In the words of noted photographer J. D. Howard, “You can’t rule where you don’t go and you can’t teach what you don’t know.” 

Most anybody can run for office, but not all of them should

Posted in business, news, politics on August 20, 2007 by bmorenews

Criteria for winning an election: first, one has to be electable – you know, no murders, rapes, or recent B&Es under their belt. Secondly, one needs money to run for office. Without one’s own money, there is the possibility of having the wrong people’s money – like big corporations. Third, one needs a consensus, a constituency, a team of supporters. Next, one has to be organized; unorganized campaigns lose every time. It is not enough to be “for the people.” One must have the basic elements for victory. Otherwise, the campaign would be a waste of time. Yes, people like Jill and Bundley have the community’s interest at heart. But, more is needed. Politics is not for the faint at heart, the weary, the weak, the broke, the unorganized, or the short-sighted. And, for the record, a little charm goes far. Again, this is not about who has the best platform or stump speech. Politics is war, and people play for keeps. Further, blacks are more likely – if history remains true – to look out for blacks. The time for blacks having to wait and – in the meantime – push candidates from other communities is dead and stinking. First, blacks must exhaust the resources already available so as to promote a black agenda. For BMORENEWS, this black agenda includes public education, black business, universal access to healthcare, ex-offender services, and housing. For the record, few if any of the citywide candidates in Baltimore’s citywide races have addressed all of these concerns.  

At this point, Harris ought get out of race for council prez

Posted in business, news, politics on August 20, 2007 by bmorenews

The Glover Report, Vol. VII, No. 13

Appeal to Baltimore’s Black Leadership:  

Dearest Councilman Kenneth N. Harris …

By D. Morton Glover, Publisher

(BALTIMORE – Aug. 20, 2007) – I imagine the following words will lose me some friends. But, that’s okay. For as my father taught me and as my brothers often encourage – my humble lot in life is to ask the tough questions.

As a political analyst, it is also my duty to tell the truth … as best I can.

To follow the light of such torches who have graced our community like the late Congressman Parren J. Mitchell, making friends is not the primary responsibility here, is not the primary task. What’s first and foremost is living one’s purpose. Hence, my prayer is to illuminate the truth.

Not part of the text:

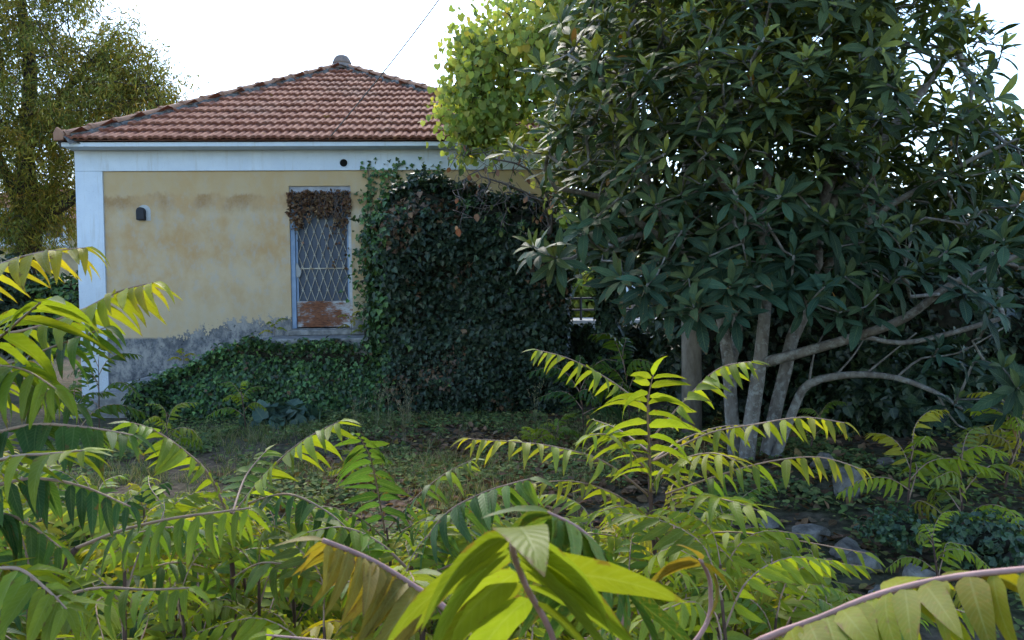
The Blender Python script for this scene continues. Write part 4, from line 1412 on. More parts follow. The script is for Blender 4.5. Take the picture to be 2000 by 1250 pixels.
# neighbour behind the tall tree
nb_ = P(60, 470, 27); NB = Vector((nb_.x - .3, nb_.y, 0))
nh = tag(empty('neighbour_house', NB), 'ochre neighbouring house half hidden behind the tall tree', 'house')
mb = MB(); mb.box(-5, 3.2, 0, 7, -.2, 4.4); mb.build('wall', simple_mat('neighbour_plaster', (.42, .34, .21), .95, .2, 3), nh)
mb = MB(); mb.add([(-5.4, -.4, 4.4), (3.6, -.4, 4.4), (3.6, 7.4, 4.4), (-5.4, 7.4, 4.4), (-.9, 3.5, 6.2)], [(0, 1, 4), (1, 2, 4), (2, 3, 4), (3, 0, 4), (3, 2, 1, 0)]); mb.build('roof', M['tile'], nh)
for (u, v) in ((108, 438), (20, 438), (-70, 440)):
    q = P(u, v, 27)
    mb = MB(); mb.box(q.x - NB.x - .42, q.x - NB.x + .42, -.06, .05, q.z - .75, q.z + .55); wdw = mb.build('window', M['white'], nh)
    mb = MB(); mb.box(q.x - NB.x - .30, q.x - NB.x + .30, -.075, -.063, q.z - .45, q.z + .25); mb.build('pane', M['pane'], wdw)
    mb = MB(); mb.box(q.x - NB.x - .6, q.x - NB.x + .6, -.16, -.003, q.z - .83, q.z - .753); mb.build('sill', M['nosing'], wdw)
shrub('bush', 'dark green bush at the foot of the tall tree left of the house', 'bush', P(110, 610, 15.2), (1.3, .8, .7), 3000, .11, IVY_L, seed=5)
shrub('bush', 'dark bush at the left edge beyond the foreground leaves', 'bush', P(-40, 600, 14.6), (1.0, .9, .9), 2600, .11, IVY_D, seed=6)

# ------------------------------------------------------------------ rocks
def rock(u, v, d, sx, sy, sz, label, seed):
    p = P(u, v, d)
    g = ground_h(p.x, p.y)
    import bmesh
    rr_ = random.Random(int(seed * 10))
    planes = [(Vector((rr_.gauss(0, 1), rr_.gauss(0, 1), rr_.gauss(0, .8))).normalized(), rr_.uniform(.5, .8)) for _ in range(9)]
    sx, sy, sz = sx * .88, sy * .88, sz * .88
    bm = bmesh.new()
    bmesh.ops.create_icosphere(bm, subdivisions=4, radius=1)
    for vv in bm.verts:
        c = vv.co.copy()
        k = 1 + .35 * noise.noise(c * 1.1 + Vector((seed, 0, 0))) + .16 * noise.noise(c * 2.8 + Vector((0, seed, 0))) + .07 * noise.noise(c * 7 + Vector((0, 0, seed)))
        cell = noise.cell_vector(c * 1.6 + Vector((seed, seed, 0)))
        k += .16 * (cell.x - .5) + .05 * noise.noise(c * 15)
        c = c * (1 + .12 * noise.noise(c * 3.1 + Vector((seed, 0, 0))))
        for pn, pd in planes:
            e = c.dot(pn) - pd
            if e > 0: c -= pn * e * .92
        c *= 1 + .05 * noise.noise(c * 8 + Vector((seed, 0, 0))) + .025 * noise.noise(c * 20)
        vv.co = Vector((c.x * sx, c.y * sy, c.z * sz))
    me = bpy.data.meshes.new('rock'); bm.to_mesh(me); bm.free()
    me.polygons.foreach_set('use_smooth', [True] * len(me.polygons))
    me.materials.append(M['stone'])
    o = link('rock', me, None, (p.x, p.y, g + sz * .38))
    o.rotation_euler = (0, 0, seed * 1.3)
    tag(o, label, 'rock', 'limestone rocks on the right-hand bank')
for i, a in enumerate([
        (1605, 885, 6.6, .14, .12, .12, 'rounded grey rock just right of the loquat base'),
        (1655, 945, 6.0, .17, .15, .17, 'tall boulder among the sapling fronds below the loquat'),
        (1725, 905, 6.6, .10, .10, .08, 'small pale rock before the dark ivy mound'),
        (1590, 995, 5.3, .20, .14, .07, 'flat slab-like rock below the tall boulder'),
        (1655, 1010, 5.0, .16, .13, .10, 'pale rock touching the flat slab, on its right'),
        (1690, 1035, 4.8, .13, .11, .09, 'broken rock in front of the pale rocks on the bank'),
        (1800, 1080, 4.5, .14, .12, .13, 'dark jagged rock beside the yellow-green sapling'),
        (1735, 1112, 4.2, .12, .12, .11, 'dark rock low on the bank under leaflets'),
        (1992, 1065, 4.5, .14, .12, .14, 'bluish rock cut by the right edge'),
        (1650, 1118, 4.2, .09, .09, .07, 'small dark rock at the foot of the bank'),
        (1500, 978, 5.5, .09, .08, .06, 'small pale rock left of the flat slab'),
        (1880, 925, 6.8, .10, .09, .07, 'small stone by the bare earth on the right')]):
    rock(*a, i * 3.7 + 1)

# ------------------------------------------------------------------ ground cover
def on_ground(N, f):
    out = []
    while len(out) < N:
        x, y = f()
        out.append((x, y, ground_h(x, y)))
    return np.array(out)
def clearing():
    while True:
        y = rng.uniform(4.2, 11.4)
        x = rng.uniform(-5.5, 5.5)
        if rng.random() < .35 + .65 * sstep(-.25, .35, tn(x, y, 2, .9)): return x, y
# fallen leaves
pos = on_ground(11000, lambda: ((rng.normal(.6, 1.3), rng.normal(8.0, 1.4)) if rng.random() < .5 else (rng.uniform(-2.0, 5.5), rng.uniform(1.4, 11)))) + np.array([0, 0, .012])
N = len(pos)
F = rnd3(N); F[:, 2] *= .25
cl = pick([(.16, .088, .05), (.23, .135, .08), (.10, .056, .035), (.26, .17, .07), (.22, .14, .09), (.36, .28, .08)], N, [4, 3, 3, .8, 1, .35])
tag(link('fallen_leaves', cloud_mesh('fallen_leaves', [T_LITTER], pos, frames(F, np.tile(np.array([0, 0, 1.]), (N, 1)) + rnd3(N) * .35), .075 * (.5 + .9 * rng.random(N)), cl, M['leaf_dry'])),
    'brown fallen leaves scattered over the clearing', 'leaf litter', kind='stuff')
# creeping green ground cover
pos = np.concatenate([on_ground(56000, clearing), on_ground(9000, lambda: (rng.uniform(-3.2, 3.6), rng.uniform(1.2, 4.4)))])
keep = np.array([tn(p[0], p[1], 7, 1.1) + .4 * tn(p[0], p[1], 9, 3) > -.08 - .35 * sstep(8.8, 10.8, p[1]) + .10 * math.exp(-((p[0] - .4) / 1.3) ** 2 - ((p[1] - 8.2) / 1.3) ** 2) for p in pos])
pos = pos[keep]; N = len(pos)
hh = np.array([.03 + .12 * max(0, tn(p[0], p[1], 3, 1.5)) for p in pos])
pos[:, 2] += hh * rng.random(N) * 1.3 + .01
F = rnd3(N); F[:, 2] = np.abs(F[:, 2]) * .2
cl = pick([(.075, .11, .045), (.115, .155, .05), (.16, .19, .06), (.24, .24, .085)], N, [3, 4, 2.5, 1.5])
tag(link('ground_cover', cloud_mesh('ground_cover', [T_LITTER, T_HEART], pos, frames(F, np.tile(np.array([0, -.25, 1.]), (N, 1)) + rnd3(N) * .35), .040 * (.5 + .9 * rng.random(N)), cl, M['leaf_weed'])),
    'low creeping green weeds covering the ground of the clearing', 'ground cover', kind='stuff')
# grass
def tuft_spots():
    while True:
        y = rng.uniform(5.8, 10.9); x = rng.uniform(-4.2, 2.0)
        if rng.random() < sstep(.0, .4, tn(x, y, 12, .8)) + .06: return x, y
tp_ = on_ground(900, tuft_spots)
ix = np.repeat(np.arange(len(tp_)), 14)
N = len(ix)
pos = tp_[ix] + rnd3(N) * np.array([.035, .035, 0])
F = np.tile(np.array([0, 0, 1.]), (N, 1)) + rnd3(N) * np.array([.38, .38, .05])
cl = pick([(.10, .15, .05), (.16, .20, .06), (.27, .24, .12), (.33, .28, .15)], N, [3, 3, 2.2, 1.5])
tag(link('grass', cloud_mesh('grass', [T_BLADE], pos, frames(F, rnd3(N)), .13 * (.4 + .9 * rng.random(N)), cl, M['grass'])), 'tufts of thin grass, green and straw coloured, in the clearing', 'grass', kind='stuff')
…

Having said that, the future of black Baltimore’s political power is at-risk like a person having promiscuous, unprotected sex on Pennsylvania Avenue. And unless black Baltimore’s leadership comes together from every facet of the community – business, professional, faith, community, political and otherwise – Baltimore may not see another black mayor for a very long time.

For whatever reason or reasons, the City Council President’s race – from an objective observer’s standpoint – is truly one for the ages. Additionally, the competition is so tight between Stephanie Rawlings-Blake and Michael Sarbanes.

However, when the jade is from a black perspective – not an anti-white one – but from a pro-black and a ‘what’s good for black Baltimore’ perspective: The conclusion is that with two blacks in, the white guy wins.

Again, this is not to say that the white guy in question, Sarbanes, would not or cannot make a good Baltimore City Council President and do well for the city. He lives in ‘the ‘hood’ and has adopted two black sons from Ethiopia. This is noble.

Certain questions, however, do come to mind, though – one has to admit. For instance, why didn’t Sarbanes go for a Council seat first? Just like Andrey Bundley chose to bypass the traditional process of working one’s way up, Sarbanes has done the same. Both, unfortunately, have little experience doing the ‘day-to-day’ of an elected official, especially in a large and complex major metropolitan area.